写真協力/徳島インディゴソックス
ドラフトの余韻が残る秋のストーブリーグ。ドラ1、上位候補に注目が集まるが、下位にも隠れた逸材が眠っている。昨年のドラフトを振り返っても中川圭太(オリックス7位)や渡邊佳明(楽天6位)など、下位指名から1軍戦力に駆け上がった選手がいる。
今年の下位指名から来季の下剋上候補を大胆予想してみたい。
支配下全体の最下位指名が思いもよらぬ有名選手だったことに驚いた人も多かったのではないだろうか。
高校時代の岸潤一郎は明徳義塾高で甲子園に4度出場。投打の軸としてプロからも注目された甲子園スターだ。その後、拓殖大に進学し、1年生から頭角を現していたが、ヒジを痛めて手術。治りが思わしくない問題を抱え、3年秋に中退した。
しかし、紆余曲折を経て、四国アイランドリーグ Plus・徳島インディゴソックス(以下、徳島)にたどり着き、野手として再始動。ルーキーイヤーの2018年には打率.275、38盗塁で盗塁王を獲得。今年も打率.267、35盗塁の成績を収めた。

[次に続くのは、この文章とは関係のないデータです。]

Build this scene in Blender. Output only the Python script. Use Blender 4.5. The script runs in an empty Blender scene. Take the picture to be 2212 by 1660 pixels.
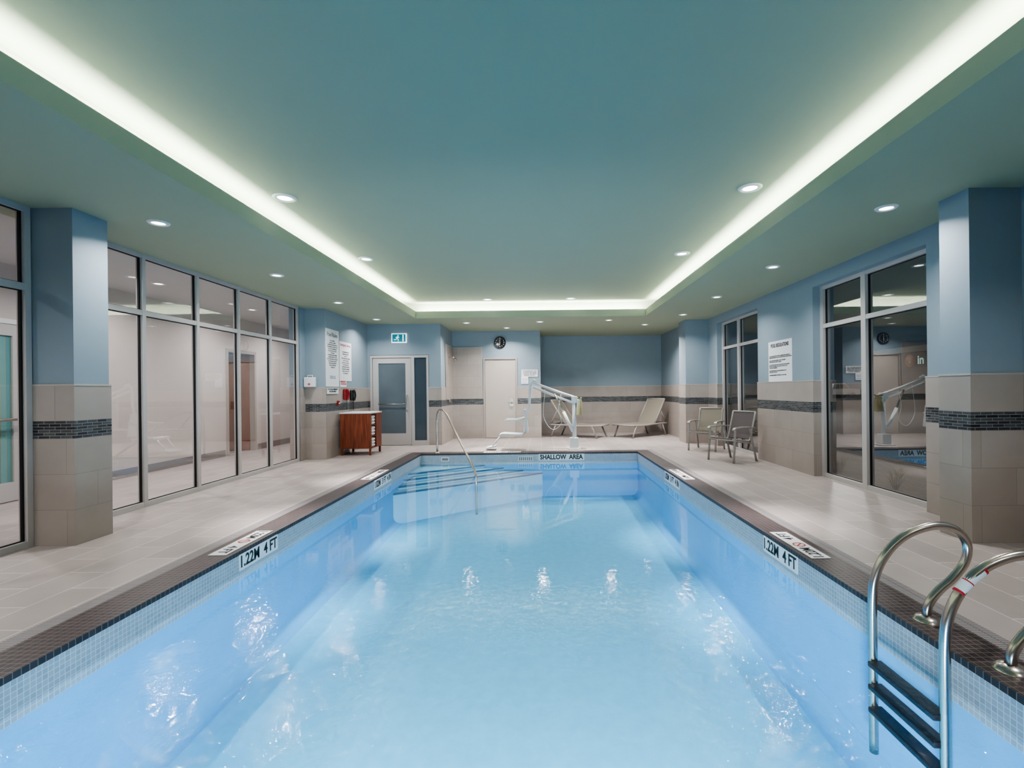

なぜ、岸を支配下で獲得したのか。1つ上の7位で同じ徳島の若手・上間永遠を獲得したこともあるが、ズバリ岸の足だろう。西武の編成は秋山翔吾のメジャー挑戦を想定していたのではないだろうか。
そもそもパワー型の選手が多い西武だが、金子侑司がレギュラーに定着し、絶対的な代走屋がいない。秋山がいなくなれば外野の守備固めが必要なケースもあるだろう。今季、岸はショートを守っており、内野をこなす身体能力もある。西武は意外と選手層が薄い。1年目から出番がありそうだ。
指名は中位だが、1軍での出番という意味では日本ハム4位の鈴木健矢も下剋上候補。右のサイドハンドだが、リリース位置がかなり低いタイプ。横旋回で鋭く腕を振る。
つまりリリーフ向きだが、栗山英樹監督は来季もオープナー制(ショートリリーフ)を継続すると明言している。打者の目線を変える変則派右サイドの鈴木は、オープナーで真価を発揮するのではないだろうか。近年、左打者に有効なシンカーを持っていることも強み。
勝俣翔貴はオリックス待望の打てる三塁手。東海大菅生高時代はエースで4番として活躍。侍ジャパン高校代表にも名を連ねたが、ドラフトでは2位縛りのため、指名漏れ。悔しさを胸に国際武道大で打ちまくった。
今春、右手有鉤骨の影響で結果を出せずに評価を落としたが、2年春、2年秋、3年秋と打率4割台をマークしたヒットメーカー。逆方向にも強い打球が打てる打撃職人。その一方でオリックスの三塁は空席。キャンプから順調なら、首脳陣もオープン戦で勝俣を試すはずだ。